Emergence: The algorithm created tribalism (emergent property) that one engagement metric couldn’t predict. The system evolved into something Facebook never designed.
Lesson: Optimizing for the obvious metric creates the invisible monster.
Example 3: Kodak’s Digital Camera
First-order: “Digital cameras cannibalize film sales. Don’t release them.” Made perfect sense. Protect the profit center.
Second-order: Someone else releases digital cameras. Film dies anyway. Kodak has no digital position.
Third-order: Without digital products, Kodak loses brand relevance. Without relevance, they can’t compete even when they try. Company dies.
Emergence: Markets create substitution cascades (emergent property) where protecting one business line accelerates the death of all business lines.
Lesson: Protecting the obvious asset destroys the entire system.
Why It Works
Your brain evolved for immediate threats. Lion attacks, you run. Simple. First-order thinking kept you alive. But business isn’t lions. It’s an interconnected systems where every action creates ripples you can’t see.
Anchoring evolved as a shortcut. In survival mode, the first answer that works is good enough. You don’t have time to think three steps ahead when the lion is charging. But in business? First answer = death.

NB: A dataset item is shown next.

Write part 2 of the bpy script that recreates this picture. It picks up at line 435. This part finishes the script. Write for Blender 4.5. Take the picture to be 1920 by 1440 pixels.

Because your competitors see the same first answer. Everyone rushes toward it. The obvious solution becomes overcrowded, over-competed, over-copied.
Second-order thinking asks: “What happens when everyone does this?” Third-order asks: “What does the system become after that?”
Emergence is where it gets wild. Systems create properties the individual parts don’t have. One neuron isn’t conscious. But 86 billion neurons create consciousness, an emergent property. One user on your platform does nothing interesting. But 10 million users create culture, norms, behaviors, power dynamics, emergent properties you never designed.
73% of strategic failures come from first-order solutions triggering second-order collapse.
The obvious answer works until it doesn’t. And when it stops working, it doesn’t just fail, it inverts. The thing that grew you becomes the thing that kills you.
Philosophical Bridge
Lao Tzu wrote: “The best action is no action.” Sounds passive. It’s not. It’s second-order thinking from 2,500 years ago.
He saw: action creates reaction. Reaction creates counter-reaction. Force creates counter-force. The harder you push, the harder the system pushes back.
Founders do the opposite. They see a problem. They attack it. The attack works (first-order). The system responds (second-order). The system evolves in ways that destroy the original solution (third-order).
Wu Wei, effortless action, isn’t about doing nothing. It’s about seeing what the system wants to do and moving with it, not against it. When you anchor to obvious solutions, you’re forcing the system. When you think second-order, you’re working with emergence. The system already has intelligence, you’re just not listening to it yet.
Master Visual: Complete System
The Cascade
- Decision anchored to obvious solution
- Immediate outcome (first-order success)
- Second-order thinking reveals hidden consequences
- Delayed consequences compound
- Emergence: unpredictable system evolution
Each small action (Δa) generates delayed feedback f(t). Over time, emergent behavior dominates the system response (R).
Today’s Reframe
The obvious solution is obviously wrong once everyone does it.
Reflection Prompt
What’s the “obvious” move in your business right now, and what happens if all your competitors make it too?